Directions for this task =>
Quote the material below exactly as written, from the first line to the line that holds "hang=[(-.45, 14.2, 2.17)])", endpoints included.
━━━━━ Task inputs ━━━━━
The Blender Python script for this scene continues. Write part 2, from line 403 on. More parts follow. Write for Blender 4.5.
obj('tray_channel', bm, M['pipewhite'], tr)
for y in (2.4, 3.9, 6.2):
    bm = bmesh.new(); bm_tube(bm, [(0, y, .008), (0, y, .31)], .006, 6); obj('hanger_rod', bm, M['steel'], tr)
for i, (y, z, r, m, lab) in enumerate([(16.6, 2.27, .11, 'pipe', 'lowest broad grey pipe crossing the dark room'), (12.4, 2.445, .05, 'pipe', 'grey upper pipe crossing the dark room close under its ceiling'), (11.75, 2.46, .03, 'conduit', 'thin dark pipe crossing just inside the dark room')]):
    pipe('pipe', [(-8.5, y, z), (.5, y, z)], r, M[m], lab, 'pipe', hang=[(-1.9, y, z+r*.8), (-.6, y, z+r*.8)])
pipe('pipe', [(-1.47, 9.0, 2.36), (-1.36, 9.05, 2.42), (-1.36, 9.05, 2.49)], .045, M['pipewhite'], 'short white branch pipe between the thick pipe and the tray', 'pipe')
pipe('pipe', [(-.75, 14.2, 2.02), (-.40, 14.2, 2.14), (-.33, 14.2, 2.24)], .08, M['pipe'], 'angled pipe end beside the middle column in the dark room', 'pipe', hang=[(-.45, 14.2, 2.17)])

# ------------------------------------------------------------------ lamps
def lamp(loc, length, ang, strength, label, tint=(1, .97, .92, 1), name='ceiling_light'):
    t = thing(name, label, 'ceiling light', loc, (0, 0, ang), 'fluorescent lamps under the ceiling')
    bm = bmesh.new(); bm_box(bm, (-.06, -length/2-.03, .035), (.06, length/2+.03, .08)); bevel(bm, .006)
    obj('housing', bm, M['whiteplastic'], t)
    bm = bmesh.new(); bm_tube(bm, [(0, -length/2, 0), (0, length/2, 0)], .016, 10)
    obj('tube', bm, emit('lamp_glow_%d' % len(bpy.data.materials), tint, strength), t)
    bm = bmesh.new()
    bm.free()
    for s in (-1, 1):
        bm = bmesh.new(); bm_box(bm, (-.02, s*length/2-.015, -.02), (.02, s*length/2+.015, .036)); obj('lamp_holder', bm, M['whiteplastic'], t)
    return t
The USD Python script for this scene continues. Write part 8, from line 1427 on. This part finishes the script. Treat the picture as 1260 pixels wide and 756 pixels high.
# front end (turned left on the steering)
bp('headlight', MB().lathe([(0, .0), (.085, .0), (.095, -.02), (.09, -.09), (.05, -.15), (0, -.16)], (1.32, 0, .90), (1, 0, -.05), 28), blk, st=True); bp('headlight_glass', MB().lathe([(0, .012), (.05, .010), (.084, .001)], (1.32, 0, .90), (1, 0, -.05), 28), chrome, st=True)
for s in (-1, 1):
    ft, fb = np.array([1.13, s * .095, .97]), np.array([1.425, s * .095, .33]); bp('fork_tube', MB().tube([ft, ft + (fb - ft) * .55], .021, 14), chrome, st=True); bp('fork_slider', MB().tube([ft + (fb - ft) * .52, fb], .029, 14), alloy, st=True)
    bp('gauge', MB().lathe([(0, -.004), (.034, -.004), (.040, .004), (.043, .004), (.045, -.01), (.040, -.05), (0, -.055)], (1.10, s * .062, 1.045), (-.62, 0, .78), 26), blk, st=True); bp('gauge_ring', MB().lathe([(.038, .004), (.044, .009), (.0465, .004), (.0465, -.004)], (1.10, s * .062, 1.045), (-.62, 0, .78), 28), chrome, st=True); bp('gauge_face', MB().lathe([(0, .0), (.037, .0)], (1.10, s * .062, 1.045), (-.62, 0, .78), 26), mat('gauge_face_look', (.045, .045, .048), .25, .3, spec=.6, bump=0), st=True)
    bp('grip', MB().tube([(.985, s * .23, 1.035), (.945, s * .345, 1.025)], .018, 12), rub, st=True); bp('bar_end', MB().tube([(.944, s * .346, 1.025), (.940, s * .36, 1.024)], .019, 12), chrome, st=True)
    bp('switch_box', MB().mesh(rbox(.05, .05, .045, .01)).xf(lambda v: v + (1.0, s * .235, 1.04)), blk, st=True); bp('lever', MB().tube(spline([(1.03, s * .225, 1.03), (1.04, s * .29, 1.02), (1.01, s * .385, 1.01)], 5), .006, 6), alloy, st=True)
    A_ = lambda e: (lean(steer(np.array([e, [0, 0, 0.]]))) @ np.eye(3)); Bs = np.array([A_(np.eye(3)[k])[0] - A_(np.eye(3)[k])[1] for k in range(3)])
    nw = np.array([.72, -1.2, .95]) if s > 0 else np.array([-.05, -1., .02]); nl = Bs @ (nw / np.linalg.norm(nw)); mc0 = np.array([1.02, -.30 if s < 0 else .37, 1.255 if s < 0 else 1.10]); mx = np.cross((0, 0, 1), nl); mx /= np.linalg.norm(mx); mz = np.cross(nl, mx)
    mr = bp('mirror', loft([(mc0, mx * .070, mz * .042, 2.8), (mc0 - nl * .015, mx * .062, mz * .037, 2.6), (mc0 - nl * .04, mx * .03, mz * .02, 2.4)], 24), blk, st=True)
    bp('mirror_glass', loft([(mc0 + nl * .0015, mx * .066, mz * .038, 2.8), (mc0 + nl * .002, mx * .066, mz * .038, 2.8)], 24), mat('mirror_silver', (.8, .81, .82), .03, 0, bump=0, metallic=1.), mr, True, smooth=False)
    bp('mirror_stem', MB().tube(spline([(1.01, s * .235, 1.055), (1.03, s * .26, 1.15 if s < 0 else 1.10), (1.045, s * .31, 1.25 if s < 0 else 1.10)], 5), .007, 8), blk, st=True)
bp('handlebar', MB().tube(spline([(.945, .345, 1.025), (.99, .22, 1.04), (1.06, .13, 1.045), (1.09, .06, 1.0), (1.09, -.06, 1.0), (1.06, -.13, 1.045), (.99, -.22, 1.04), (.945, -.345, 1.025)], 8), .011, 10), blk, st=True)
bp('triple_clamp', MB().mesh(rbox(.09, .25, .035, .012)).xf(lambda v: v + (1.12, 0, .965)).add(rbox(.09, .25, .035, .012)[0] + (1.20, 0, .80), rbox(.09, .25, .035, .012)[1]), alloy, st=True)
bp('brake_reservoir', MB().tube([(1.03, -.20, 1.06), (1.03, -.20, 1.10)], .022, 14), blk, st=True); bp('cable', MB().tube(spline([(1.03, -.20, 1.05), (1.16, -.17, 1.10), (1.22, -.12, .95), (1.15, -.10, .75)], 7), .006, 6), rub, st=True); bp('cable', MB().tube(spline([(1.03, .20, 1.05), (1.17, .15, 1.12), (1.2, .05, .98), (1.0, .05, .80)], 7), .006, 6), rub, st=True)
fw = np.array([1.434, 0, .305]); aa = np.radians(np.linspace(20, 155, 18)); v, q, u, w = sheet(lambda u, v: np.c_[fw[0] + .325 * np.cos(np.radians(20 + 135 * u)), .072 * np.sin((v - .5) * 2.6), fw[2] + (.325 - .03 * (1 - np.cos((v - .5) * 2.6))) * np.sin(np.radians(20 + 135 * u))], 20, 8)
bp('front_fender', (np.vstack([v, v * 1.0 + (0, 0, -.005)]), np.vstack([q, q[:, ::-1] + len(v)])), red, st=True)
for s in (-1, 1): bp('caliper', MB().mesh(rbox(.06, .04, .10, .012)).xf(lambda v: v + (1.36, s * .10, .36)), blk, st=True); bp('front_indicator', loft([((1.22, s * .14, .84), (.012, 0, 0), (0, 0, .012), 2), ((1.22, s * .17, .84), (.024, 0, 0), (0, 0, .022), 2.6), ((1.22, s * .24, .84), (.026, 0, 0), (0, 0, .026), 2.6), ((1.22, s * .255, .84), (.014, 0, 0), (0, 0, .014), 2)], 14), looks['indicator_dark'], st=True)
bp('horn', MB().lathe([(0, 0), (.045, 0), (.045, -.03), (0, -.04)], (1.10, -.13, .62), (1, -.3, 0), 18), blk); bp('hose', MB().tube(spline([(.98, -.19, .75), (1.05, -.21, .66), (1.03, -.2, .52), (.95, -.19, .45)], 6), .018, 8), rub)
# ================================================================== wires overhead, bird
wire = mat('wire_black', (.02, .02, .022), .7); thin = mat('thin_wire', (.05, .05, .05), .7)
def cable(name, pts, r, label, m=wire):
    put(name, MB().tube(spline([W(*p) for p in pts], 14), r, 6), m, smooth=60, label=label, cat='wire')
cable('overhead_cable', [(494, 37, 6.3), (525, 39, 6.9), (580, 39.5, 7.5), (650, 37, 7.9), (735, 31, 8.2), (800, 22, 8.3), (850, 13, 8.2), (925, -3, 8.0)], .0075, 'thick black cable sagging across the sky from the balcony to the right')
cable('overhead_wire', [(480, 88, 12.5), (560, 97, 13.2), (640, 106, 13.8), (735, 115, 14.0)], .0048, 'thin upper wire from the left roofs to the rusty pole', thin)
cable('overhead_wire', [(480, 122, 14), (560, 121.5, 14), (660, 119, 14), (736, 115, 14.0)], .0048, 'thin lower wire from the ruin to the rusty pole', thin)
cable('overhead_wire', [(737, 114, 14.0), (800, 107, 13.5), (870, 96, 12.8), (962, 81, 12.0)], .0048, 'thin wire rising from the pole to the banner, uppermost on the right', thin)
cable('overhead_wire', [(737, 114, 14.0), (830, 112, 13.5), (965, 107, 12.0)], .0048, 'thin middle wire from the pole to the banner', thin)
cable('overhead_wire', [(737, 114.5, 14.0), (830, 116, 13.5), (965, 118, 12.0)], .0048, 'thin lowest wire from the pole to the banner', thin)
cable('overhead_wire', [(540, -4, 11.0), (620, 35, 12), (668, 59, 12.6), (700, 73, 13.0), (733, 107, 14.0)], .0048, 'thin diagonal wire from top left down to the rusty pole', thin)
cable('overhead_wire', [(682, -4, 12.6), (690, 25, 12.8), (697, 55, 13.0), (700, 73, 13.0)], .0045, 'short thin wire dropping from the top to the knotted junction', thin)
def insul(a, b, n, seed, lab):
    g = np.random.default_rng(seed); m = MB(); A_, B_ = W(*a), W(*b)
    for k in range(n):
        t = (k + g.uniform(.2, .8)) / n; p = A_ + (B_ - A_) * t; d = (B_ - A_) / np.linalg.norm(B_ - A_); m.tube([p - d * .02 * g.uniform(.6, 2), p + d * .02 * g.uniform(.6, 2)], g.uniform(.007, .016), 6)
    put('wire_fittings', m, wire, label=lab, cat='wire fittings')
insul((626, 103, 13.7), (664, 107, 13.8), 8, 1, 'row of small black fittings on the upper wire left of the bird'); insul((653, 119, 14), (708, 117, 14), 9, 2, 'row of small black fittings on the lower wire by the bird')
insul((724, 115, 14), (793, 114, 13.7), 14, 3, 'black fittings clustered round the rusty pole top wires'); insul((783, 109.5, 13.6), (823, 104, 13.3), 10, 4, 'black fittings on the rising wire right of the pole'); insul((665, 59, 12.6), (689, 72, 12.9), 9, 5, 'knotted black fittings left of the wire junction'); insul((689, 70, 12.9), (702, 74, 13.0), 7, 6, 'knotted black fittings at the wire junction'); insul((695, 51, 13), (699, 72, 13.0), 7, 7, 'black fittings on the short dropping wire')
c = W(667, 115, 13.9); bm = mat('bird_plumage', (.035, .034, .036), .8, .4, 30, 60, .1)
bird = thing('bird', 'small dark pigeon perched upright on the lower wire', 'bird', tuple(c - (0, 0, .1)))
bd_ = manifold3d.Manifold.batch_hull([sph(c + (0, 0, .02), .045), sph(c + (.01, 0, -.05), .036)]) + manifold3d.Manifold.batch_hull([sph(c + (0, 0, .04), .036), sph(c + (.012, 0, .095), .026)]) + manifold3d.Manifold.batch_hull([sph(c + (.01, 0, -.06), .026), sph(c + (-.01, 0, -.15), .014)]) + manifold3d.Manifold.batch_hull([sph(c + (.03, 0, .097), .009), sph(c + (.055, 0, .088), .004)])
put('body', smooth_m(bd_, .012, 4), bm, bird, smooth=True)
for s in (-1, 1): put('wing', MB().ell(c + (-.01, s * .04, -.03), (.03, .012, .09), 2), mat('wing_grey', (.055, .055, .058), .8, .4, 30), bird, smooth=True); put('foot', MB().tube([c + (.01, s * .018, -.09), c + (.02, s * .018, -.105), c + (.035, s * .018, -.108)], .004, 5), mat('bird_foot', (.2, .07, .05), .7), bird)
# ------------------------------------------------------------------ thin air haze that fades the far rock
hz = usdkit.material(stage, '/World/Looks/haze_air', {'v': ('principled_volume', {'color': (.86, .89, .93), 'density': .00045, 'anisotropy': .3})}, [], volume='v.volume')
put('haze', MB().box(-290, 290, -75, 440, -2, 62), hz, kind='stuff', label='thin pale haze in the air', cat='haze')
━━━━━
The reply =>
The Blender Python script for this scene continues. Write part 2, from line 403 on. More parts follow. Write for Blender 4.5.
obj('tray_channel', bm, M['pipewhite'], tr)
for y in (2.4, 3.9, 6.2):
    bm = bmesh.new(); bm_tube(bm, [(0, y, .008), (0, y, .31)], .006, 6); obj('hanger_rod', bm, M['steel'], tr)
for i, (y, z, r, m, lab) in enumerate([(16.6, 2.27, .11, 'pipe', 'lowest broad grey pipe crossing the dark room'), (12.4, 2.445, .05, 'pipe', 'grey upper pipe crossing the dark room close under its ceiling'), (11.75, 2.46, .03, 'conduit', 'thin dark pipe crossing just inside the dark room')]):
    pipe('pipe', [(-8.5, y, z), (.5, y, z)], r, M[m], lab, 'pipe', hang=[(-1.9, y, z+r*.8), (-.6, y, z+r*.8)])
pipe('pipe', [(-1.47, 9.0, 2.36), (-1.36, 9.05, 2.42), (-1.36, 9.05, 2.49)], .045, M['pipewhite'], 'short white branch pipe between the thick pipe and the tray', 'pipe')
pipe('pipe', [(-.75, 14.2, 2.02), (-.40, 14.2, 2.14), (-.33, 14.2, 2.24)], .08, M['pipe'], 'angled pipe end beside the middle column in the dark room', 'pipe', hang=[(-.45, 14.2, 2.17)])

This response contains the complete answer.